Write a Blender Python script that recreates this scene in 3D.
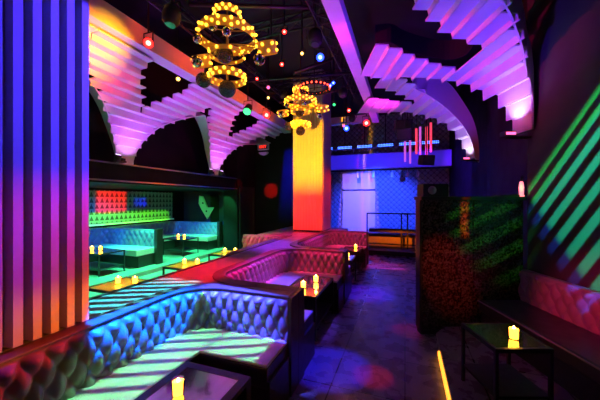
import bpy, bmesh, math, random
from mathutils import Vector, Matrix
random.seed(7)
C = bpy.context.scene
for o in list(bpy.data.objects):
    bpy.data.objects.remove(o, do_unlink=True)
col = C.collection
R = math.radians
YAW = math.atan(105/285)
cs, sn = math.cos(YAW), math.sin(YAW)
def W(u, D, z=0.0):            # frame of the right-hand wall, which is turned against the aisle
    return Vector((u*cs-D*sn, u*sn+D*cs, z))

# ---------------- camera
cam = bpy.data.objects.new('camera', bpy.data.cameras.new('camera'))
col.objects.link(cam); C.camera = cam
cam.location = (0, 0, 1.6); cam.rotation_euler = (R(90), 0, YAW)
cam.data.sensor_width = 36; cam.data.lens = 36*285/600
cam.data.clip_start = .02; cam.data.clip_end = 60
# ---------------- world, exposure
w = bpy.data.worlds.new('dim_world'); C.world = w; w.use_nodes = True
w.node_tree.nodes['Background'].inputs[0].default_value = (.35, .25, .5, 1)
w.node_tree.nodes['Background'].inputs[1].default_value = .001
vs = C.view_settings
vs.view_transform = 'Standard'; vs.look = 'None'; vs.gamma = 1; vs.use_curve_mapping = False
vs.exposure = 0.0
C.cycles.diffuse_bounces = 2

# ---------------- lights
BLUE=(.03,.05,1); VIOLET=(.28,.07,1); PURPLE=(.5,.06,1); MAGENTA=(1,.04,.55); RED=(1,.01,.01)
ORANGE=(1,.2,.01); AMBER=(1,.42,.02); GREEN=(.05,1,.25); MINT=(.2,1,.55); CYAN=(.03,.5,1); LIME=(.12,1,.02)
def gobo_nodes(L, loc, target, gobo, up=Vector((0,0,1))):
    f = (Vector(target)-Vector(loc)).normalized()
    r = f.cross(up).normalized(); u = r.cross(f).normalized()
    L.use_nodes = True
    nt = L.node_tree; N = nt.nodes; K = nt.links
    em = next(n for n in N if n.type == 'EMISSION')
    geo = N.new('ShaderNodeNewGeometry')
    def dot(v):
        n = N.new('ShaderNodeVectorMath'); n.operation = 'DOT_PRODUCT'
        K.new(geo.outputs['Incoming'], n.inputs[0]); n.inputs[1].default_value = v; return n.outputs['Value']
    def m(op, a, b=None, c=None):
        n = N.new('ShaderNodeMath'); n.operation = op
        for i, x in enumerate((a, b, c)):
            if x is None: continue
            if isinstance(x, (int, float)): n.inputs[i].default_value = x
            else: K.new(x, n.inputs[i])
        return n.outputs[0]
    F = dot(f)
    a = m('DIVIDE', dot(r), F); b = m('DIVIDE', dot(u), F)
    K.new(gobo(m, a, b), em.inputs['Strength'])
def smooth(m, x, e0, e1):
    n = m('DIVIDE', m('SUBTRACT', x, e0), e1-e0)
    return m('MINIMUM', m('MAXIMUM', n, 0.0), 1.0)
def rect(a0, a1, b0, b1, s=.01):
    def g(m, a, b):
        x = m('MULTIPLY', smooth(m, a, a0-s, a0+s), smooth(m, a, a1+s, a1-s))
        y = m('MULTIPLY', smooth(m, b, b0-s, b0+s), smooth(m, b, b1+s, b1-s))
        return m('MULTIPLY', x, y)
    return g
def stripes(ang, freq, win=None, duty=0.0, phase=0.0, soft=.35):
    ca, sa = math.cos(ang), math.sin(ang)
    def g(m, a, b):
        t = m('ADD', m('MULTIPLY', a, -sa), m('MULTIPLY', b, ca))
        l = m('ADD', m('MULTIPLY', a, ca), m('MULTIPLY', b, sa))
        v = smooth(m, m('SINE', m('ADD', m('MULTIPLY', t, freq), phase)), duty-soft, duty+soft)
        if win:
            t0, t1, l0, l1 = win
            v = m('MULTIPLY', v, m('MULTIPLY', smooth(m, t, t0-.01, t0+.01), smooth(m, t, t1+.01, t1-.01)))
            v = m('MULTIPLY', v, m('MULTIPLY', smooth(m, l, l0-.01, l0+.01), smooth(m, l, l1+.01, l1-.01)))
        return v
    return g
def dapple(freq, duty=.3):
    def g(m, a, b):
        s1 = m('SINE', m('ADD', m('MULTIPLY', a, freq), m('MULTIPLY', b, freq*.6)))
        s2 = m('SINE', m('SUBTRACT', m('MULTIPLY', a, freq*.5), m('MULTIPLY', b, freq*.9)))
        return smooth(m, m('MULTIPLY', s1, s2), duty-.25, duty+.25)
    return g
def spot(loc, target, color, power, size=40, blend=.5, radius=.01, gobo=None, shut=None):
    L = bpy.data.lights.new('spot_beam', 'SPOT')
    L.color = color; L.energy = power; L.spot_size = R(size); L.spot_blend = blend; L.shadow_soft_size = radius
    o = bpy.data.objects.new('spot_beam', L); col.objects.link(o)
    o.location = loc
    o.rotation_euler = (Vector(target)-Vector(loc)).to_track_quat('-Z', 'Y').to_euler()
    if shut:       # framing shutters: the beam is cut to the frame of the given points; softness left, right, bottom, top
        f = (Vector(target)-Vector(loc)).normalized(); r = f.cross(Vector((0,0,1))).normalized(); u = r.cross(f)
        A = []; B = []
        for p in shut[0]:
            d = Vector(p)-Vector(loc); A.append(d.dot(r)/d.dot(f)); B.append(d.dot(u)/d.dot(f))
        a0, a1, b0, b1 = min(A), max(A), min(B), max(B); s0, s1, s2, s3 = shut[1:]
        inner = gobo
        def gobo(m, a, b):
            x = m('MULTIPLY', smooth(m, a, a0, a0+s0), smooth(m, a, a1, a1-s1))
            y = m('MULTIPLY', smooth(m, b, b0, b0+s2), smooth(m, b, b1, b1-s3))
            v = m('MULTIPLY', x, y)
            return m('MULTIPLY', v, inner(m, a, b)) if inner else v
    if gobo: gobo_nodes(L, loc, target, gobo)
    return o
def point(loc, color, power, radius=.02):
    L = bpy.data.lights.new('glow', 'POINT'); L.color = color; L.energy = power; L.shadow_soft_size = radius
    o = bpy.data.objects.new('glow', L); col.objects.link(o); o.location = loc
    return o

# near pillar: blue wash with a hard top edge, red lower, amber at the foot
PC = [(-1.95,0,0),(-1.95,1.27,0)]
def on_pillar(z0, z1): return [(-1.95,.1,z0),(-1.95,1.30,z0),(-1.95,.1,z1),(-1.95,1.30,z1)]
spot((-1.25, 2.6, 3.1), (-1.95, .95, 1.95), (.055,.024,1), 1250, 100, .2, shut=(on_pillar(1.22,2.72), .03, .03, .17, .03))
spot((-.9, 2.5, 1.9), (-1.95, .85, .95), (1,.002,.004), 230, 80, .2, shut=(on_pillar(.80,1.75), .03, .03, .02, .14))
spot((-1.2, 2.3, 1.0), (-1.95, .85, .95), (1,.20,.001), 190, 80, .2, shut=(on_pillar(.82,1.12), .03, .03, .02, .10))
# arches, left
for yp in (3.78, 6.38):
    spot((-4.45, yp, 2.3), (-4.72, yp, 2.75), (.75,.25,1), 16, 90, .9)
    spot((-4.30, yp, 2.2), (-4.35, yp, 3.5), (.34,.012,1), 42, 110, .8)
spot((-2.9, 4.4, 2.7), (-4.3, 4.6, 3.3), (.40,.005,1), 50, 80, .8)
spot((-2.2, 5.4, 2.5), (-4.2, 6.4, 3.4), (1,.004,.5), 90, 60, .8)
spot((-2.6, 7.0, 3.0), (-3.9, 7.6, 3.6), (1,.01,.15), 70, 60, .8)
spot((-2.3, 2.6, 3.2), (-3.9, 2.55, 3.62), (1,.36,.001), 420, 40, 1)
spot((-2.3, 2.4, 3.0), (-4.1, 2.75, 3.35), (1,.015,.03), 180, 26, 1)
spot((-2.6, 3.6, 2.8), (-4.1, 3.1, 3.30), (1,.02,.30), 90, 30, .6)
spot((-2.7, 2.2, 2.9), (-4.35, 3.0, 3.05), (.01,.7,.9), 50, 14, .6)
for y in (2.6, 4.0, 5.4, 6.8):
    spot((-2.5, y, 4.1), (-3.48, y, 4.02), (1,.055,.001), 42, 80, .9)
    spot((-3.6, y, 2.9), (-3.6, y, 3.78), (.42,.001,1), 18, 110, .8)
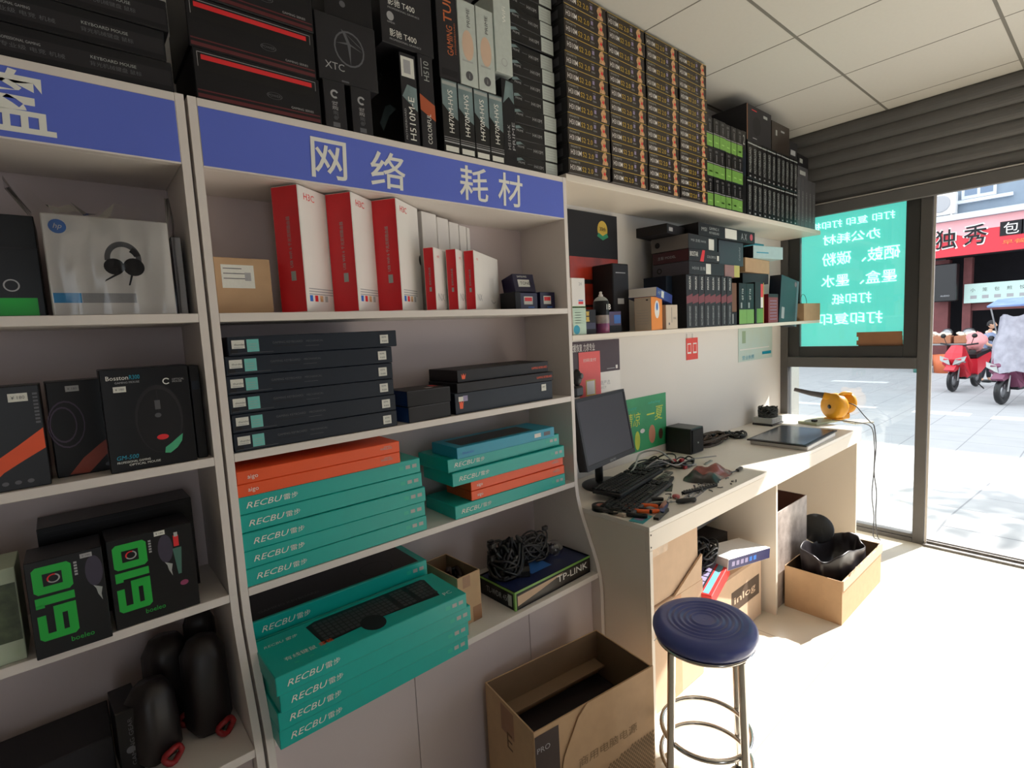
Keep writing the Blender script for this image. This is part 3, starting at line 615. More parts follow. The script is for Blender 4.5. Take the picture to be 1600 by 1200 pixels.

_ _ _ _ _ _ _

In the records above, find each line that holds the word "this"; copy all such lines.

= Problem solution =
Write a Blender Python script that recreates this scene in 3D.
Keep writing the Blender script for this image. This is part 3, starting at line 615. More parts follow. The script is for Blender 4.5. Take the picture to be 1600 by 1200 pixels.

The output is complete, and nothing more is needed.